Using the listing below, output only the lines from the one that contains "Write the bpy" through the one that contains "PI = math.pi", inclusive, exactly as given and without images.

┌─ Data for the task

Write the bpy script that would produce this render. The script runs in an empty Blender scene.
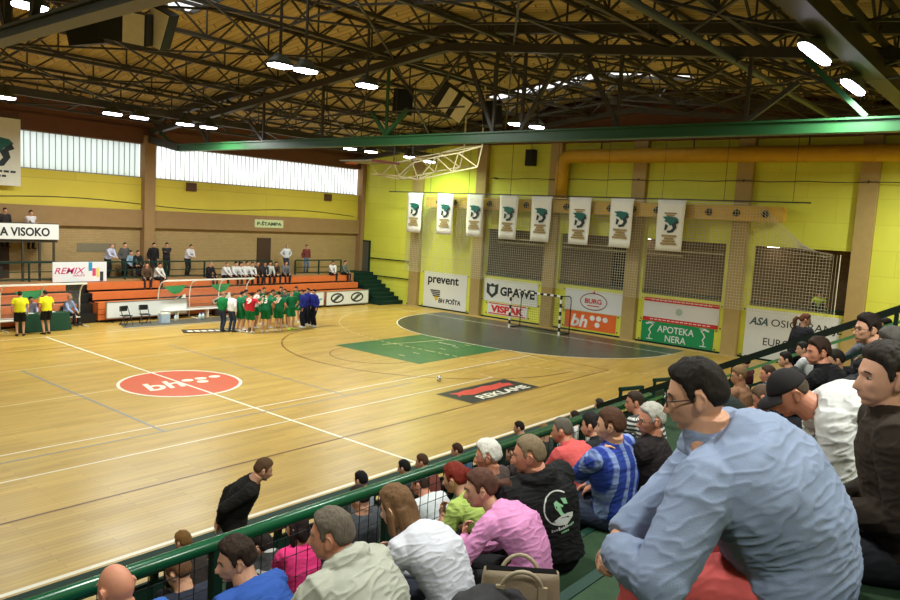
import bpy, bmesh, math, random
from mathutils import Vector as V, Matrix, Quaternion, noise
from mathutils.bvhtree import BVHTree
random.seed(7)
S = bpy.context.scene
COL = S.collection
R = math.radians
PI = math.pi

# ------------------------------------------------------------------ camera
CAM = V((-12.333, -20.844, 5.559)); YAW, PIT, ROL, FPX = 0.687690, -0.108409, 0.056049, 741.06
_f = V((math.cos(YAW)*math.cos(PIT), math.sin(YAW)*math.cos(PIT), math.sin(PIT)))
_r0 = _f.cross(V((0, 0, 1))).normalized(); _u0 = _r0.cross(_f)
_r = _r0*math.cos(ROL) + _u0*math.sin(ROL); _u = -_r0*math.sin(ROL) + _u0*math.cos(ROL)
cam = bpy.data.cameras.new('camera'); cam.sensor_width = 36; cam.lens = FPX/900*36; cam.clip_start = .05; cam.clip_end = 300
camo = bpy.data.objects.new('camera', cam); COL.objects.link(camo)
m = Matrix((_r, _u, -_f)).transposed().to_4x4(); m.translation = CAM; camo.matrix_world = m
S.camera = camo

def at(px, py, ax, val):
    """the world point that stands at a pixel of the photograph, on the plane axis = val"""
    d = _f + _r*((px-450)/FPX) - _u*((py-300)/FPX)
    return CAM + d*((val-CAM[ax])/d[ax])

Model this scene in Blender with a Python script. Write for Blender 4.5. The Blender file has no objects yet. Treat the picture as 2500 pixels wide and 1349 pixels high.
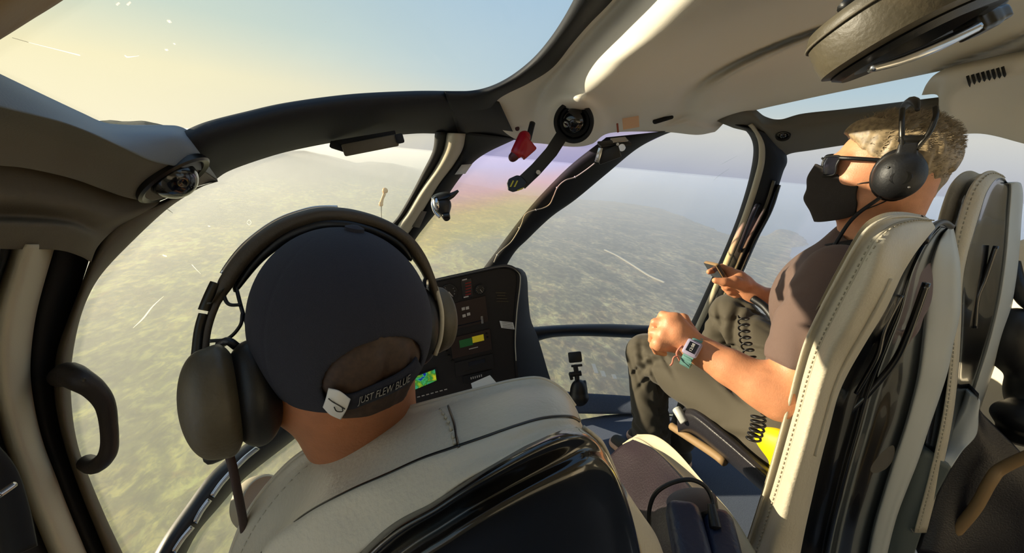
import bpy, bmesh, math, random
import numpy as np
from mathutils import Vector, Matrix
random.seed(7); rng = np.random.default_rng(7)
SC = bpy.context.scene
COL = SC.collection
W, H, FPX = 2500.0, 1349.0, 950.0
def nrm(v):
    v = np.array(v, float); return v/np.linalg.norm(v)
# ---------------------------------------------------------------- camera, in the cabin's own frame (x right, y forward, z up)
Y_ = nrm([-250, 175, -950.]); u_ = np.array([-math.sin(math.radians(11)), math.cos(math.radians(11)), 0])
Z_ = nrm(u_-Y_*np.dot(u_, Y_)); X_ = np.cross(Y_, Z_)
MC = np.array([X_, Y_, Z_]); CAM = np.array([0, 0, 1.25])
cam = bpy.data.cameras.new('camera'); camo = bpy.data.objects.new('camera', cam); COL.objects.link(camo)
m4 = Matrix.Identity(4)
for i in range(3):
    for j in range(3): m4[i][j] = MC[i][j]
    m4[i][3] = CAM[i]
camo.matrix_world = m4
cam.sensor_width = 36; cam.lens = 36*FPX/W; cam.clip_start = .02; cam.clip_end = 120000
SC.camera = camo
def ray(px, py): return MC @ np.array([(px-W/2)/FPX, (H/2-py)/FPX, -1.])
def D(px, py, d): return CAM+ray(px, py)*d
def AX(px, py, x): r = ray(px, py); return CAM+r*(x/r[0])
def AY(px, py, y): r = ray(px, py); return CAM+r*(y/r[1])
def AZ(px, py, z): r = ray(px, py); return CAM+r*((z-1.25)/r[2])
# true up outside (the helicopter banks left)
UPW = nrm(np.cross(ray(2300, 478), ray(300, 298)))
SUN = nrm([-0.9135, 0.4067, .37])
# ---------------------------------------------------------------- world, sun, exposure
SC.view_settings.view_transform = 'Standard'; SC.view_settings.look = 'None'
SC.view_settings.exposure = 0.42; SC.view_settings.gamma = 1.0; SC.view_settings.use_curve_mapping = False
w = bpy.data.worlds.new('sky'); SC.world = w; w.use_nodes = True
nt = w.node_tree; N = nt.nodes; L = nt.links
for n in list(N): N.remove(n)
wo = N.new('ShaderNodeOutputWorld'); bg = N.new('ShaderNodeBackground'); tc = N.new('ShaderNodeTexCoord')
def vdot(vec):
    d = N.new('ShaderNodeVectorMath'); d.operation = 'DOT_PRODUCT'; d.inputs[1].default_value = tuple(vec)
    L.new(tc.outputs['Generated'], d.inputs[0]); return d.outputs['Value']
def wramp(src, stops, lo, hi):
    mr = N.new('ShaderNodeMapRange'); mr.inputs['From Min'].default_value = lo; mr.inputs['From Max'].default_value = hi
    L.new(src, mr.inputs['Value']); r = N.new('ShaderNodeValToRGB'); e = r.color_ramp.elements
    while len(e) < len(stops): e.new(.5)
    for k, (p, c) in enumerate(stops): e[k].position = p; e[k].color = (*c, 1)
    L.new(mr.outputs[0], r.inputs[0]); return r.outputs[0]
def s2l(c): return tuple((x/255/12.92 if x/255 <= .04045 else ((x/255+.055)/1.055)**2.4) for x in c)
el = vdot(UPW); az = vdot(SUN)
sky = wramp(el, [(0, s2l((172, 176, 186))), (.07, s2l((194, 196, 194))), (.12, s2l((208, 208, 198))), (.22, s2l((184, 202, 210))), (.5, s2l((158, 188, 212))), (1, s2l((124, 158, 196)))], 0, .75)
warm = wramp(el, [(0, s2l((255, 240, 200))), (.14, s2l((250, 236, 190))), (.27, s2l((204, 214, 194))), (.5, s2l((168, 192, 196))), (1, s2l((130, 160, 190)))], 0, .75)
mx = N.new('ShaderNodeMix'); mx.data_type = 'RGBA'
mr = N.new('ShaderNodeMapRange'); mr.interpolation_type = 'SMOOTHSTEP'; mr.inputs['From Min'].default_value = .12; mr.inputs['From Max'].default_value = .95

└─
┌─ Data for the task

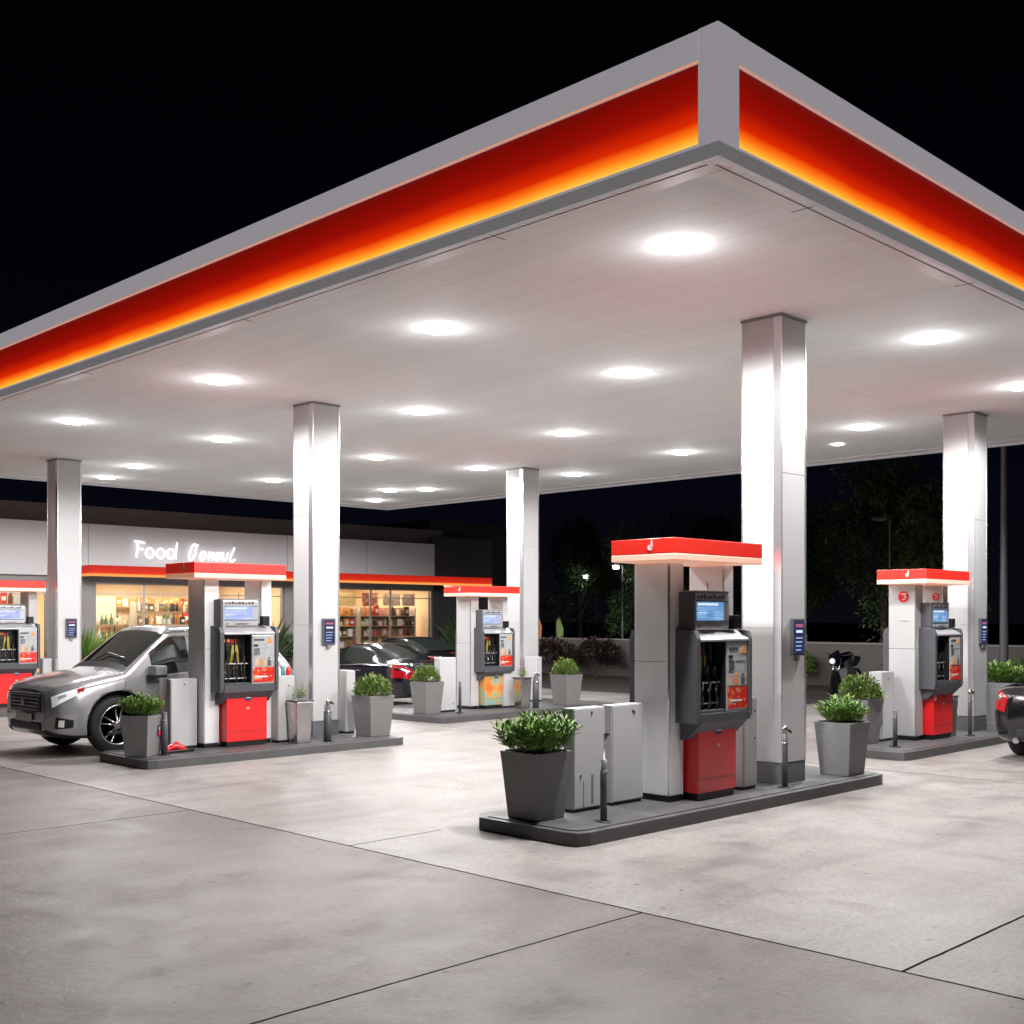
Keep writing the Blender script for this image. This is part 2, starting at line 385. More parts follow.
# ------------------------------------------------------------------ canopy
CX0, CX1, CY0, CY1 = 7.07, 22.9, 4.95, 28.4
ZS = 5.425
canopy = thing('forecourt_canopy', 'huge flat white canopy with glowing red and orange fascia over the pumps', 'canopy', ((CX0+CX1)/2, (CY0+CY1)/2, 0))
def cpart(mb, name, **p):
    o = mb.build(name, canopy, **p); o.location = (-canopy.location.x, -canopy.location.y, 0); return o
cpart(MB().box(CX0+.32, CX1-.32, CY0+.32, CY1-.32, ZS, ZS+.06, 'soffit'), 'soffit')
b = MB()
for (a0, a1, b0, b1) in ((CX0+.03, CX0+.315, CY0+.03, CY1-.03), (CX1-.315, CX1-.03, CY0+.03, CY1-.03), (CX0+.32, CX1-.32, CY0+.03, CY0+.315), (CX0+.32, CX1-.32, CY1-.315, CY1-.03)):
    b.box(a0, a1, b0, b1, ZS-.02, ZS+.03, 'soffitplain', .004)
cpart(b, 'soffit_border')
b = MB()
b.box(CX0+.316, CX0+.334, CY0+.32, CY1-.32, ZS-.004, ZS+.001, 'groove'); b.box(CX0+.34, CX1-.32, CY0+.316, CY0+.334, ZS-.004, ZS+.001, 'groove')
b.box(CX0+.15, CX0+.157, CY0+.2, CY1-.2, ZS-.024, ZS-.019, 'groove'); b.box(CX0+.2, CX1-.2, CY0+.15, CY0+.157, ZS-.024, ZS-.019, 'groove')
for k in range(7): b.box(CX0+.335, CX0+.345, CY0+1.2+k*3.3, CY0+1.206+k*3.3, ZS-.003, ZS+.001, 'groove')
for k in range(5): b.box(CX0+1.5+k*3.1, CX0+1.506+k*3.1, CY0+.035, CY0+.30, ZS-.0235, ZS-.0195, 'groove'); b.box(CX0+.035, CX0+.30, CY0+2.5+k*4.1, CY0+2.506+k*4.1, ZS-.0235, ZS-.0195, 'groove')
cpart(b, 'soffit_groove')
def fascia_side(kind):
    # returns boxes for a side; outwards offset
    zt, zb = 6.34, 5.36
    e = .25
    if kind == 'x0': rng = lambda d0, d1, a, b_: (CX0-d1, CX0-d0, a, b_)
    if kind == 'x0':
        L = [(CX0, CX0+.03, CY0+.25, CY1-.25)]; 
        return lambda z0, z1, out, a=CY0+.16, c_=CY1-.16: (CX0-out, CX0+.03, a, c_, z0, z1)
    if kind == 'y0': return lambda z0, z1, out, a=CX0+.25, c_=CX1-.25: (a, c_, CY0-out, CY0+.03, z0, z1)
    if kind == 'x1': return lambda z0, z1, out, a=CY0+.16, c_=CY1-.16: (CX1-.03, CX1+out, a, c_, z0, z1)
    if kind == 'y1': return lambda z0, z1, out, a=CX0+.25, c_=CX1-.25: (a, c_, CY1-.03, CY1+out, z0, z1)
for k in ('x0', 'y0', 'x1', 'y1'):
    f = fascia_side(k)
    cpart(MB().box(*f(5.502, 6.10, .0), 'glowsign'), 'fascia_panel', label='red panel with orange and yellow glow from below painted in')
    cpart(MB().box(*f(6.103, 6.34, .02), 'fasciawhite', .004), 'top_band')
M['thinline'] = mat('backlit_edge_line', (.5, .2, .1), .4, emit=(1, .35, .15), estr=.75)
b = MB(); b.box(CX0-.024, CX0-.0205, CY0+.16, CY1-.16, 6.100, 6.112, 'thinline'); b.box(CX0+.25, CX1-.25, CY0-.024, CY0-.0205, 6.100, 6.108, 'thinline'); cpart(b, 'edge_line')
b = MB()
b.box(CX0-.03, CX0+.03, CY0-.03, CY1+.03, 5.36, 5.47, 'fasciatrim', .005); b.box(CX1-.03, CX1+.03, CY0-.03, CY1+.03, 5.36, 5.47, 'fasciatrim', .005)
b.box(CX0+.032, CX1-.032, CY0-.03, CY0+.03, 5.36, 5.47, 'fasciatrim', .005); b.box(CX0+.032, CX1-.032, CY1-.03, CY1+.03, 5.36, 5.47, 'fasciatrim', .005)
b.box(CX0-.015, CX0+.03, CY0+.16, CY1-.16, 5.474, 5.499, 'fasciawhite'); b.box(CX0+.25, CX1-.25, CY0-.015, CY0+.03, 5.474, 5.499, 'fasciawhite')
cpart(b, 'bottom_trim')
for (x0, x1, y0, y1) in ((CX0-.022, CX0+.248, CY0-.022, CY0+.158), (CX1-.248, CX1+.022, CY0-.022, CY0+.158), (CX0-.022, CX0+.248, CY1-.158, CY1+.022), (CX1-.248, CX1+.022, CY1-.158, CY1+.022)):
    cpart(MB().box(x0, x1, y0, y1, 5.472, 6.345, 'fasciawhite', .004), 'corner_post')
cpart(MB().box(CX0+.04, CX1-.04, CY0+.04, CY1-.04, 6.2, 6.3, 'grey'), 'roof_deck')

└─

**Exercise response**
Write the bpy script that would produce this render. The script runs in an empty Blender scene.
import bpy, bmesh, math, random
from mathutils import Vector as V, Matrix, Quaternion, noise
from mathutils.bvhtree import BVHTree
random.seed(7)
S = bpy.context.scene
COL = S.collection
R = math.radians
PI = math.pi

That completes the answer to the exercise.